Wednesday, September 28, 2011

Birthday Number 2

Well, yes I said two and before this week is over you will have BIRTHDAY 3.  For now though I am going to talk about birthday two.  Birthday 2 belongs to me.  I tried my hardest to get people to forget my birthday.  I was having a hard time with it.  I am missing my mom, I am missing my son and yet I am supposed to be happy and wonderfully okay.  Birthdays are filled with thanksgiving, hugs, love and joy.  I was having a hard time with this.  However, God never does something half way… He always has a purpose.

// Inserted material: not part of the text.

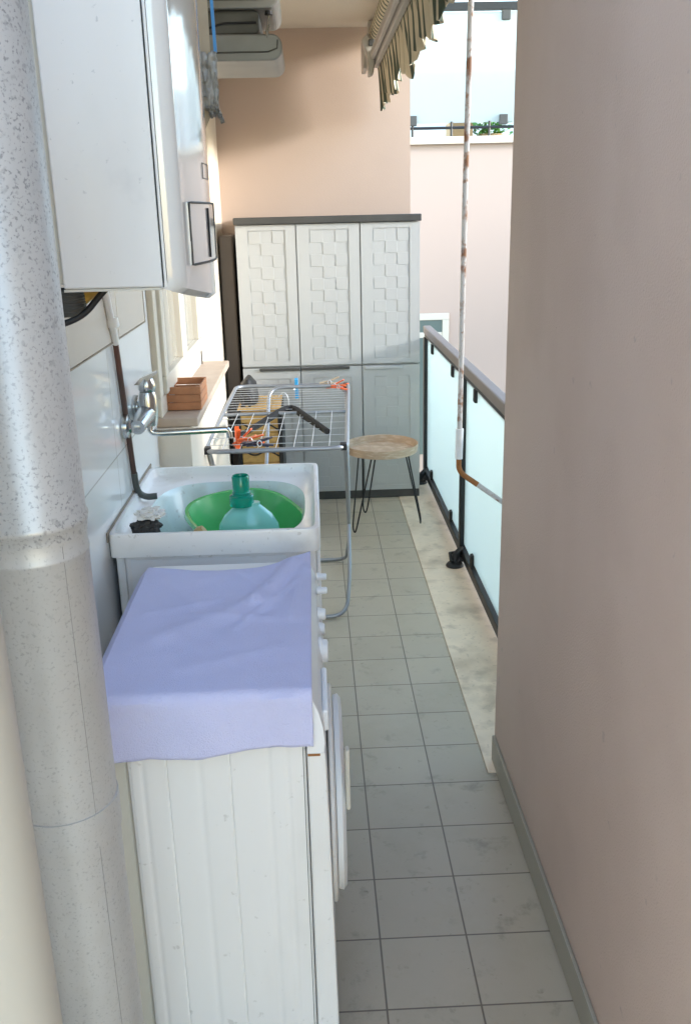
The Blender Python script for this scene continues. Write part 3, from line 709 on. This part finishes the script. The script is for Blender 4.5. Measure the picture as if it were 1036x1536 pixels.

I got Aden to school this morning and headed to an appt.  While I was on my way to the appt. I stopped and got myself a drink… joy number 1. DIET COKE!!!! Awesome! Then once home I got to eat a cupcake that was made for ME, Chocolate peanut butter, oh my… DELISH!!! So Joy number 2.  CHOCOLATE CUPCAKE, oh my!  Then I tried to get some things done, I am still in the midst of them and I was getting quite irritated so I was sitting here looking at the computer screen and I had my doorbell ring.  My amazing and awesome husband sent me gorgeous flowers.  They are perfect and wonderful.  So Joy number 3 FLOWERS, PINK FLOWERS! Yipppeeeee! Then I was sitting here and wondering what to do next… I only have an hour before Aden gets home, the time has FLOWN by and I didn’t get anything accomplished.  When my doorbell rung again.  I got a balloon, arrangement, and bear.  No idea where this one came from so I sat them down and looked at the card.  It reads “Happy Birthday Jen! WE all love you very much!!! Thinking of you and praying for you each and every day.  May your birthday be filled with joy and peace.  Hugs Your August Beach Baby Moms."  For those that don’t know this, these were sent from the ladies that were pregnant at the same time as I was pregnant with Zach and we all have babies that were born around the same time.  We experienced the same things around the same time.  I recently had to take myself off of the page that we were part of because I couldn’t handle being reminded on the daily basis’s that I don’t have Zachary any more.  This is Joy number 4 PURPLE FLOWERS but even more being remembered and thought of by those that still have their little ones.

No idea what the rest of the day holds but I have learned one thing… I am loved.  God knows that I needed to be reassured that I am here for a reason and for a purpose so a day that I didn’t think that I would enjoy and I thought would just hurt even more has turned out to be a wonderful reminder that I am here for such a time as this!